**Data**
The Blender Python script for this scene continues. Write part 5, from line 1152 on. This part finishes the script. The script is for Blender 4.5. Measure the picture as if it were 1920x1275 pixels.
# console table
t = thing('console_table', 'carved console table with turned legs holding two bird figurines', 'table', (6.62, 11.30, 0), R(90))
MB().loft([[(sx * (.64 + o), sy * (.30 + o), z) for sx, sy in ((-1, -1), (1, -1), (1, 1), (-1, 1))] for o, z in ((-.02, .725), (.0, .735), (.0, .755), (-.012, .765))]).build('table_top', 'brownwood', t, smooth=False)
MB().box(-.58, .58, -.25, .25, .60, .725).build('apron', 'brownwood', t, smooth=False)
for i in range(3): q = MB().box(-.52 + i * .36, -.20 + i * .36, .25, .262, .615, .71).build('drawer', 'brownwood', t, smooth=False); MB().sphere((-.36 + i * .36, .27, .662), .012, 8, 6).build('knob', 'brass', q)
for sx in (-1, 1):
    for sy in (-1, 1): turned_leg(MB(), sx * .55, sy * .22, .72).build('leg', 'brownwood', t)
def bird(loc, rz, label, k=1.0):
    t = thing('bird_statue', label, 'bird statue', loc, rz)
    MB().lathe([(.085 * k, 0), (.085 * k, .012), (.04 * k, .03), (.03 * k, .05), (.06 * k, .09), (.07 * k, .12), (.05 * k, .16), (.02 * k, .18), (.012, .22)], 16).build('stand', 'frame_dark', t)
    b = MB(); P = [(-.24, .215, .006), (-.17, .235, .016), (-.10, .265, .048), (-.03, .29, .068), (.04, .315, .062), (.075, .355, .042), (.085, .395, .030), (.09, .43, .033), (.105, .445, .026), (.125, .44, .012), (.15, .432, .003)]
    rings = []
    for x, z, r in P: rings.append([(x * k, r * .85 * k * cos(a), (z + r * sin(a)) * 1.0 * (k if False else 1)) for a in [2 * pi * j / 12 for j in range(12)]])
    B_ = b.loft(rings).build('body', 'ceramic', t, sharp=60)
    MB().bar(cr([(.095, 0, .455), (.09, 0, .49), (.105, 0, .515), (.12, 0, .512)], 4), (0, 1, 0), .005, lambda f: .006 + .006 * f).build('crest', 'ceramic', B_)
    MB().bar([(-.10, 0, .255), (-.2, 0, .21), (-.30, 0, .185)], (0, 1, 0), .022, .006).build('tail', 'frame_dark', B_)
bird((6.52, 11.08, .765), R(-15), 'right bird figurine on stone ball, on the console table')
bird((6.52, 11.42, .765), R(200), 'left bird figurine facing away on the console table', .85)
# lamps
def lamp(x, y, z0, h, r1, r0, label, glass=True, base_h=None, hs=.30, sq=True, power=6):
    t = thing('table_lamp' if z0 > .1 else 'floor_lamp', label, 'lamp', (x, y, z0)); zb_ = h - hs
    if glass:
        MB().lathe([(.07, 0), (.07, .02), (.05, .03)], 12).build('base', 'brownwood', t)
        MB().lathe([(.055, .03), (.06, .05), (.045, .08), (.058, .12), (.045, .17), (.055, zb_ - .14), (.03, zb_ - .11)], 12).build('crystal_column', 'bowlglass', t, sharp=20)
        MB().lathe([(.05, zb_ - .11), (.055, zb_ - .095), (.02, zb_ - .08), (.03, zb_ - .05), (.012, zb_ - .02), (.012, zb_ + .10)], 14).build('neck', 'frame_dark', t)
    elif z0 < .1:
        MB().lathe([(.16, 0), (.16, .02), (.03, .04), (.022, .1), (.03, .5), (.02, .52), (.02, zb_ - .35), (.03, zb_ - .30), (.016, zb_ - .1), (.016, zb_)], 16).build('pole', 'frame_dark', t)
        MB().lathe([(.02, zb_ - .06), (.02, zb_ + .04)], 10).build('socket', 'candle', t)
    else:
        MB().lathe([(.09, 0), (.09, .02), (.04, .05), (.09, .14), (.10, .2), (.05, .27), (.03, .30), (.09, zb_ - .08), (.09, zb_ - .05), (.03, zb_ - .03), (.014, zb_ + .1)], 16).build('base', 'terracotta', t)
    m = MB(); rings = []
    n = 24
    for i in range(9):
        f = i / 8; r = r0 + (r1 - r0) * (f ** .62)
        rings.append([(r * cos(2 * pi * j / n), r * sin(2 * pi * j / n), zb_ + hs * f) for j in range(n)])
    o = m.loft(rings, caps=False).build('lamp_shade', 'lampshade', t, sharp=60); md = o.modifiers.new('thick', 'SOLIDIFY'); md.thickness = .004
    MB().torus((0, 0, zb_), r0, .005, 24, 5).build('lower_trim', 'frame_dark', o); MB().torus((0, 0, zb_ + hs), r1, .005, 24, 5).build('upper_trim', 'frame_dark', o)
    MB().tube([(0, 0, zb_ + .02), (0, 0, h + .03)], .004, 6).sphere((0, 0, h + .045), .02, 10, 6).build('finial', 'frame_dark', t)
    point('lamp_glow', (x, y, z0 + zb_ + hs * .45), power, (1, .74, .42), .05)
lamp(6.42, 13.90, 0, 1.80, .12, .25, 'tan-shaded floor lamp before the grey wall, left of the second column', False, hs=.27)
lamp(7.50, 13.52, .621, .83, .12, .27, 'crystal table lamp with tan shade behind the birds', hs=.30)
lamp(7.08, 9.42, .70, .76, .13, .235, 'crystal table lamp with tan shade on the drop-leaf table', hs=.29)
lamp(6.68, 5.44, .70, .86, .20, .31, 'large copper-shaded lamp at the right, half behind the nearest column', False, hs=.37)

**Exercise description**
Print the material above once more, exactly.

**Answer below**
The Blender Python script for this scene continues. Write part 5, from line 1152 on. This part finishes the script. The script is for Blender 4.5. Measure the picture as if it were 1920x1275 pixels.
# console table
t = thing('console_table', 'carved console table with turned legs holding two bird figurines', 'table', (6.62, 11.30, 0), R(90))
MB().loft([[(sx * (.64 + o), sy * (.30 + o), z) for sx, sy in ((-1, -1), (1, -1), (1, 1), (-1, 1))] for o, z in ((-.02, .725), (.0, .735), (.0, .755), (-.012, .765))]).build('table_top', 'brownwood', t, smooth=False)
MB().box(-.58, .58, -.25, .25, .60, .725).build('apron', 'brownwood', t, smooth=False)
for i in range(3): q = MB().box(-.52 + i * .36, -.20 + i * .36, .25, .262, .615, .71).build('drawer', 'brownwood', t, smooth=False); MB().sphere((-.36 + i * .36, .27, .662), .012, 8, 6).build('knob', 'brass', q)
for sx in (-1, 1):
    for sy in (-1, 1): turned_leg(MB(), sx * .55, sy * .22, .72).build('leg', 'brownwood', t)
def bird(loc, rz, label, k=1.0):
    t = thing('bird_statue', label, 'bird statue', loc, rz)
    MB().lathe([(.085 * k, 0), (.085 * k, .012), (.04 * k, .03), (.03 * k, .05), (.06 * k, .09), (.07 * k, .12), (.05 * k, .16), (.02 * k, .18), (.012, .22)], 16).build('stand', 'frame_dark', t)
    b = MB(); P = [(-.24, .215, .006), (-.17, .235, .016), (-.10, .265, .048), (-.03, .29, .068), (.04, .315, .062), (.075, .355, .042), (.085, .395, .030), (.09, .43, .033), (.105, .445, .026), (.125, .44, .012), (.15, .432, .003)]
    rings = []
    for x, z, r in P: rings.append([(x * k, r * .85 * k * cos(a), (z + r * sin(a)) * 1.0 * (k if False else 1)) for a in [2 * pi * j / 12 for j in range(12)]])
    B_ = b.loft(rings).build('body', 'ceramic', t, sharp=60)
    MB().bar(cr([(.095, 0, .455), (.09, 0, .49), (.105, 0, .515), (.12, 0, .512)], 4), (0, 1, 0), .005, lambda f: .006 + .006 * f).build('crest', 'ceramic', B_)
    MB().bar([(-.10, 0, .255), (-.2, 0, .21), (-.30, 0, .185)], (0, 1, 0), .022, .006).build('tail', 'frame_dark', B_)
bird((6.52, 11.08, .765), R(-15), 'right bird figurine on stone ball, on the console table')
bird((6.52, 11.42, .765), R(200), 'left bird figurine facing away on the console table', .85)
# lamps
def lamp(x, y, z0, h, r1, r0, label, glass=True, base_h=None, hs=.30, sq=True, power=6):
    t = thing('table_lamp' if z0 > .1 else 'floor_lamp', label, 'lamp', (x, y, z0)); zb_ = h - hs
    if glass:
        MB().lathe([(.07, 0), (.07, .02), (.05, .03)], 12).build('base', 'brownwood', t)
        MB().lathe([(.055, .03), (.06, .05), (.045, .08), (.058, .12), (.045, .17), (.055, zb_ - .14), (.03, zb_ - .11)], 12).build('crystal_column', 'bowlglass', t, sharp=20)
        MB().lathe([(.05, zb_ - .11), (.055, zb_ - .095), (.02, zb_ - .08), (.03, zb_ - .05), (.012, zb_ - .02), (.012, zb_ + .10)], 14).build('neck', 'frame_dark', t)
    elif z0 < .1:
        MB().lathe([(.16, 0), (.16, .02), (.03, .04), (.022, .1), (.03, .5), (.02, .52), (.02, zb_ - .35), (.03, zb_ - .30), (.016, zb_ - .1), (.016, zb_)], 16).build('pole', 'frame_dark', t)
        MB().lathe([(.02, zb_ - .06), (.02, zb_ + .04)], 10).build('socket', 'candle', t)
    else:
        MB().lathe([(.09, 0), (.09, .02), (.04, .05), (.09, .14), (.10, .2), (.05, .27), (.03, .30), (.09, zb_ - .08), (.09, zb_ - .05), (.03, zb_ - .03), (.014, zb_ + .1)], 16).build('base', 'terracotta', t)
    m = MB(); rings = []
    n = 24
    for i in range(9):
        f = i / 8; r = r0 + (r1 - r0) * (f ** .62)
        rings.append([(r * cos(2 * pi * j / n), r * sin(2 * pi * j / n), zb_ + hs * f) for j in range(n)])
    o = m.loft(rings, caps=False).build('lamp_shade', 'lampshade', t, sharp=60); md = o.modifiers.new('thick', 'SOLIDIFY'); md.thickness = .004
    MB().torus((0, 0, zb_), r0, .005, 24, 5).build('lower_trim', 'frame_dark', o); MB().torus((0, 0, zb_ + hs), r1, .005, 24, 5).build('upper_trim', 'frame_dark', o)
    MB().tube([(0, 0, zb_ + .02), (0, 0, h + .03)], .004, 6).sphere((0, 0, h + .045), .02, 10, 6).build('finial', 'frame_dark', t)
    point('lamp_glow', (x, y, z0 + zb_ + hs * .45), power, (1, .74, .42), .05)
lamp(6.42, 13.90, 0, 1.80, .12, .25, 'tan-shaded floor lamp before the grey wall, left of the second column', False, hs=.27)
lamp(7.50, 13.52, .621, .83, .12, .27, 'crystal table lamp with tan shade behind the birds', hs=.30)
lamp(7.08, 9.42, .70, .76, .13, .235, 'crystal table lamp with tan shade on the drop-leaf table', hs=.29)
lamp(6.68, 5.44, .70, .86, .20, .31, 'large copper-shaded lamp at the right, half behind the nearest column', False, hs=.37)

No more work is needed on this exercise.